The Hungarian poet Gyorgy Faludy (1910-2006) suffered in a Communist concentration camp after the Second World War. He fled the country in 1956 and lived in Canada for twenty years before returning to Hungary in the late 1980’s. Here is a fragment from his longer poem about his concentration camp experiences called Farewell to Recsk as translated by Paul Sohar:
***
The suffering. I’d had it coming to me for quite a while.
Had I not surrendered to it, I’d still be an unsated hedonist.
Some were guzzling its cold stream like spring water,
some turned into zombies while others couldn’t stop their wails.
Now I’m ashamed to say it was easier for me, all my pains
and troubles were numbed when I wove them into poetry.
***
And what is the best part of the lesson?
While erotic desires slowly
abandoned my plundered body
love remained its steady resident.
How easy to replace love with God and feel even more comfort from this poem. The second poem comes from Rainer Maria Rilke ( 1875-1926). This small poem, part of Rilke’s uncollected poems, was translated by Galway Kinnell and Hannah Lieberman.
Long you must suffer, not knowing what,
until suddenly, from a piece of fruit hatefully bitten,
the taste of the suffering enters you.
And then you already almost love what you savour. No one
will talk it out of you again.
These poems so comfort me, adjure me that there is meaning in my suffering. And as Orr says, it is where the beloved is born. My own poem is more enigmatic and shouts my fear to the heavens. And in this I get to know myself better. And reveal to God what he or she already knows.

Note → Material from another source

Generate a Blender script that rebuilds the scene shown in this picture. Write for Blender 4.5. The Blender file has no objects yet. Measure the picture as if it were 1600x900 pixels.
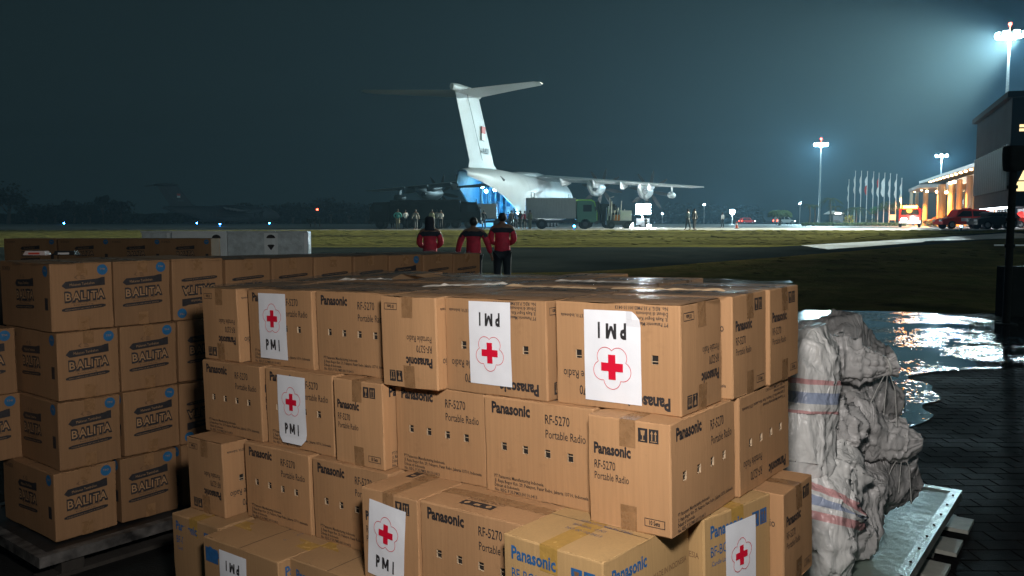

My spiritual challenge, revealed by the assignment, is to challenge my fear of suffering, and greater fear, that there is no God. I have already, through the death of two marriages found unbelievable grace and blessings. Now on the eve of a third marriage, which came out of much suffering, I am suddenly, and thankfully, more aware of this shadow: my fear of more suffering and absence of God in spite of all the evidence of God’s blessings in my life.
Fear or no fear I must continue to write and sing; to be grateful for my poems to dare me to new understandings. And this recent poem makes it clear what I must do:
Sounds grow and stretch my ears
this morning. I become a thinned-out string.
The beloved overshadows me, hovering.
Dare I refuse, full of fear, to sing?